Jakarta, IDN Times – Bank Indonesia (BI) continues to intensify efforts to stabilize the rupiah amid ongoing market pressures. This commitment is reflected in the outstanding Bank Indonesia Rupiah Securities (SRBI), which have surged, nearing the Rp1,000 trillion mark. As of April 2026, outstanding SRBI reached Rp957.91 trillion, marking a significant year-to-date (ytd) increase of Rp227 trillion from the December 2025 level of Rp730.90 trillion.
The banking sector remains the primary holder of SRBI, accounting for 70.35 percent or Rp673.90 trillion as of April 2026. Non-bank investors represent 23.78 percent of the total. By investor category, foreign ownership stands at Rp192.17 trillion, while domestic investors hold Rp35.66 trillion, with the remaining Rp56.19 trillion held by other entities. Given this massive issuance, it is essential to examine the implications for the broader economy.
1. SRBI as a cornerstone of BI’s stabilization strategy

Yusuf Rendy Manilet, an economist at the Center of Reform on Economics (CORE) Indonesia, observes that SRBI has evolved from a supplemental tool into a vital component of BI’s stabilization framework.
“BI is currently heavily reliant on market instruments to protect the rupiah, and SRBI has become one of its primary tools. Reaching nearly Rp1,000 trillion signifies that this is no longer a minor instrument, but a centerpiece of their monetary approach,” Yusuf told IDN Times on Saturday (May 16, 2026).
2. Competitive yields to attract capital

According to Yusuf, utilizing SRBI provides BI with a strategic alternative to direct intervention in the foreign exchange market, which can rapidly deplete foreign exchange reserves. SRBI is designed to attract investor capital into rupiah-denominated assets by offering competitive yields with minimal risk.
“When investors channel their funds into SRBI, it naturally generates demand for the rupiah, which helps to buffer currency pressure,” he explained.
3. A multi-pronged approach to monetary stability

Beyond currency defense, SRBI plays a crucial role in absorbing excess banking liquidity. BI now coordinates a mix of foreign exchange intervention, Domestic Non-Deliverable Forward (DNDF), and SRBI as its primary stabilization package. While Yusuf views this strategy as effective in the short term—noting that the rupiah’s volatility remains relatively controlled compared to other emerging markets—he warns of potential trade-offs.
A primary concern is that banks may prefer placing funds in BI instruments rather than extending loans to the real sector. “If banks can earn a near-zero-risk yield of 6.5 to 7 percent through SRBI, the incentive to aggressively lend to productive sectors is inevitably reduced,” Yusuf noted.
4. The impact on credit growth and interest rates

This dynamic contributes to the currently sluggish credit growth.
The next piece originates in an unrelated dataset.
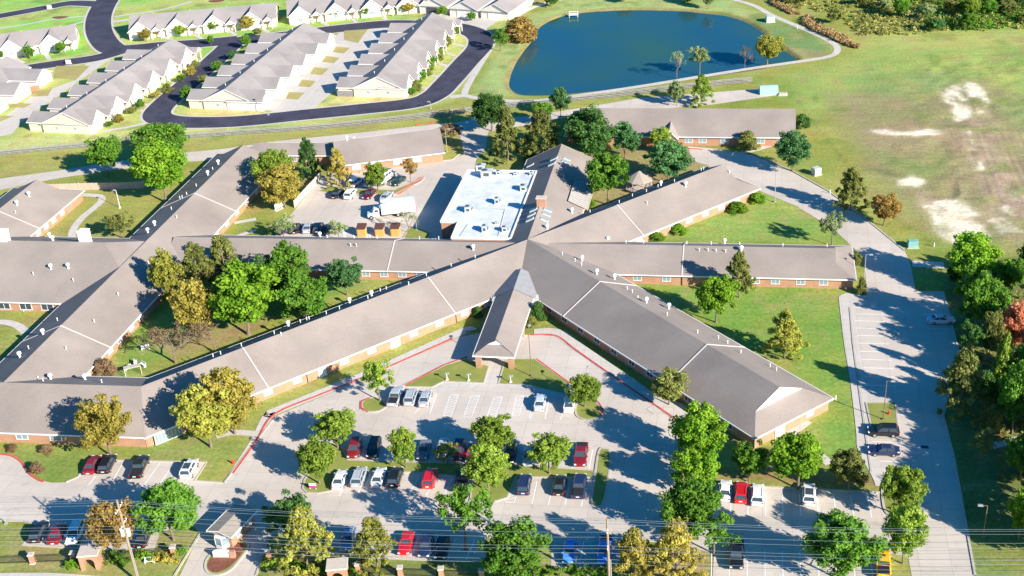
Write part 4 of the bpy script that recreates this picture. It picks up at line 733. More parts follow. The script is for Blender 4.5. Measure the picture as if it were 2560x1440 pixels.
# gazebo
p = g(1598, 470); r = empty('gazebo', p, 0, 'eight-sided wooden gazebo with a tan pyramid roof among trees behind the north-east wing', 'gazebo')
mb = MB(); N = 8
ring = [Vector((math.cos(2 * math.pi * i / N + .39) * 3.6, math.sin(2 * math.pi * i / N + .39) * 3.6, 2.6)) for i in range(N)]
for i in range(N): mb.poly([ring[i], ring[(i + 1) % N], Vector((0, 0, 4.5))]); mb.poly([ring[i], ring[(i + 1) % N], ring[(i + 1) % N] - Vector((0, 0, .2)), ring[i] - Vector((0, 0, .2))])
mb.build('roof', 'roof_shingle_tan', r)
for q in ring: m2 = MB(); m2.box((q.x * .88, q.y * .88, 1.25), (.16, .16, 2.5)); m2.build('post', 'wood_pale', r)
mb = MB(); mb.prism([q.to_2d() * .95 for q in ring], 0, .25); mb.build('deck', 'wood_pale', r)
mb = MB()
for i in range(N):
    if i != 5:
        a, b2 = ring[i] * .88, ring[(i + 1) % N] * .88
        for z in (.5, 1.05): mb.tube((a.x, a.y, z), (b2.x, b2.y, z), .05, n=4)
mb.build('railing', 'wood_pale', r)

# ================================================================ TREES
def leaf_cloud(clumps, per, size, r, seed, up=.35, aniso=1.0):
    """clumps: list of (centre, radius, tint). Returns verts, quads, tint per vertex"""
    rg = np.random.default_rng(seed); C = np.array([c for c, _, _ in clumps]); Rr = np.array([q for _, q, _ in clumps]); T = np.array([t for _, _, t in clumps])
    n = len(clumps) * per; ci = np.repeat(np.arange(len(clumps)), per)
    dv = rg.normal(size=(n, 3)); dv /= np.linalg.norm(dv, axis=1)[:, None]; rr = rg.random(n) ** .45
    dv2 = dv.copy(); dv2[:, 2] *= .8
    P = C[ci] + dv2 * (rr * Rr[ci])[:, None]
    nrm = dv * .8 + rg.normal(size=(n, 3)) * .55; nrm[:, 2] += up; nrm /= np.linalg.norm(nrm, axis=1)[:, None]
    a = np.cross(nrm, rg.normal(size=(n, 3))); a /= np.linalg.norm(a, axis=1)[:, None] + 1e-9; b2 = np.cross(nrm, a)
    s = size * (.6 + .8 * rg.random(n)); a *= s[:, None]; b2 *= (s * aniso * (.5 + .4 * rg.random(n)))[:, None]
    V = np.stack([P - a, P - b2, P + a, P + b2], 1).reshape(-1, 3)
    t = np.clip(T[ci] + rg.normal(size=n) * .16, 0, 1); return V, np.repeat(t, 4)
def crown_obj(V, t, name='crown'):
    me = bpy.data.meshes.new(name); n = len(V) // 4; me.vertices.add(len(V)); me.vertices.foreach_set('co', V.astype(np.float32).ravel())
    me.loops.add(4 * n); me.loops.foreach_set('vertex_index', np.arange(4 * n, dtype=np.int32)); me.polygons.add(n); me.polygons.foreach_set('loop_start', (np.arange(n) * 4).astype(np.int32)); me.polygons.foreach_set('loop_total', np.full(n, 4, np.int32)); me.update(calc_edges=True)
    at = me.attributes.new('tint', 'FLOAT', 'POINT'); at.data.foreach_set('value', t.astype(np.float32)); me.materials.append(MAT['leaf_green']); return me
def trunk_mesh(H, h0, r0, clumps, rnd, nl=9, lean=.0):
    mb = MB(); top = Vector((rnd.uniform(-.2, .2), rnd.uniform(-.2, .2), H * .72)); mid = Vector((rnd.uniform(-.15, .15), rnd.uniform(-.15, .15), h0))
    mb.tube((0, 0, -.1), (0, 0, .35), r0 * 1.5, r0, 8); mb.tube((0, 0, .3), mid, r0, r0 * .75, 8); mb.tube(mid, top, r0 * .75, r0 * .22, 7)
    cs = rnd.sample(clumps, min(nl, len(clumps)))
    for c, q, t in cs:
        c = Vector(c); st = mid.lerp(top, min(.95, max(0, (c.z - h0) / (H - h0) * .75))); m_ = st.lerp(c, .5) + Vector((0, 0, .15)); mb.tube(st, m_, r0 * .33, r0 * .2, 5); mb.tube(m_, c, r0 * .2, r0 * .07, 4)
    return mb
PROTO = {}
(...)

Furthermore, high SRBI yields prevent domestic interest rates from falling, keeping borrowing costs elevated for businesses. Yusuf also highlighted the rising interest costs BI must bear as SRBI outstanding grows. While not a direct burden on the state budget, these interest payments can weigh on the central bank’s profitability.
Ultimately, Yusuf suggests that SRBI serves as a “stop-gap” measure. “SRBI is effectively a way to buy time. As long as fundamental issues—such as policy uncertainty, balance of payments pressures, and weak long-term capital inflows—remain unaddressed, BI will continue to be the primary buffer for the rupiah.”
He concluded that maintaining the rupiah’s stability cannot rest solely on BI’s shoulders. The government must provide support through credible fiscal policies, a consistent investment climate, and the strengthening of long-term foreign exchange sources.
Summary
Bank Indonesia has significantly increased its issuance of Bank Indonesia Rupiah Securities (SRBI), with outstanding amounts reaching Rp957.91 trillion by April 2026. This instrument has become a cornerstone of the central bank’s strategy to stabilize the rupiah by attracting capital and absorbing excess banking liquidity. By offering competitive, low-risk yields, SRBI serves as a vital tool to manage currency volatility without rapidly depleting foreign exchange reserves.
However, economists warn that this reliance on SRBI may hinder economic growth by discouraging banks from lending to the real sector in favor of low-risk, high-yield central bank instruments. The high yields also sustain elevated borrowing costs, which contribute to sluggish credit growth and potential impacts on the central bank’s profitability. Ultimately, while effective as a temporary buffer, long-term stability requires government support through sound fiscal policies and structural reforms to address underlying economic imbalances.